Tentunya sebagai generasi muda marilah kita bangun usaha untuk membangun “ruang
perempuan sebagai laboratorium gagasan” melahirkan kebiasaan-kebiasaan kerja tekun
yang berlanjut. Seperti kutipan indah yang disampaikan dari buku yang amat saya cintai
Yang Terlupakan dan Dilupakan, kita hadirkan ruang aman dan nyaman bagi setiap
perempuan untuk menyampaikan ide-idenya, keluh-kesahnya dan cita-citanya tanpa rasa
cemas akan dihakimi kecerdasannya, kita hadirkan kesempatan belajar dari satu sama lain
untuk membangun argumen yang kokoh serta narasi yang manusiawi dan hangat, kita
hadirkan pandangan-pandangan yang bersambungan untuk mengajukan perubahan secara
mendasar. Kita hadirkan dunia impiannya Kartini terhadap dunia “ramah perempuan”
bersama dengan kesadaran lintas gender, yang berarti “seluruhnya peduli pada perempuan,
sebagaimana perempuan peduli kepada sesama perempuan”

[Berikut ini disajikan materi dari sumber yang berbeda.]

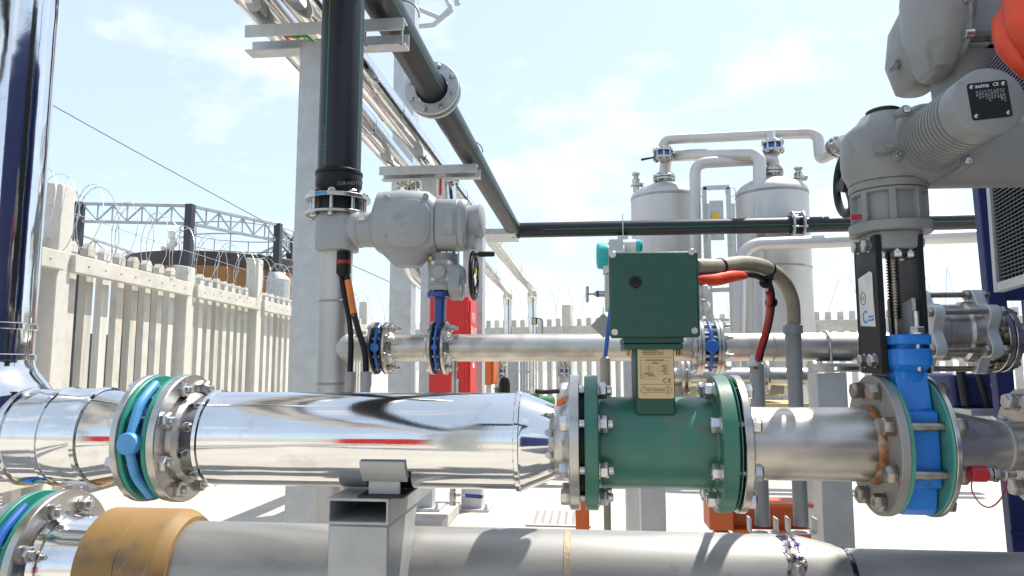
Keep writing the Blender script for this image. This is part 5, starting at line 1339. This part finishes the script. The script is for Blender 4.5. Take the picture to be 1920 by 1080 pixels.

Karena dalam harapan Kartini yang penuh tangisan, dalam harapan setumpah perubahan,
kita jadikan bulir-bulir aspirasi, tidak hanya menjadi narasi, tetapi menjadi inspirasi yang
mengubah generasi. Dan pada akhirnya, kita sampai pada harapan terhadap sandaran
kegelisahan perempuan yang berujung pada tumpuan yang menjanjikan.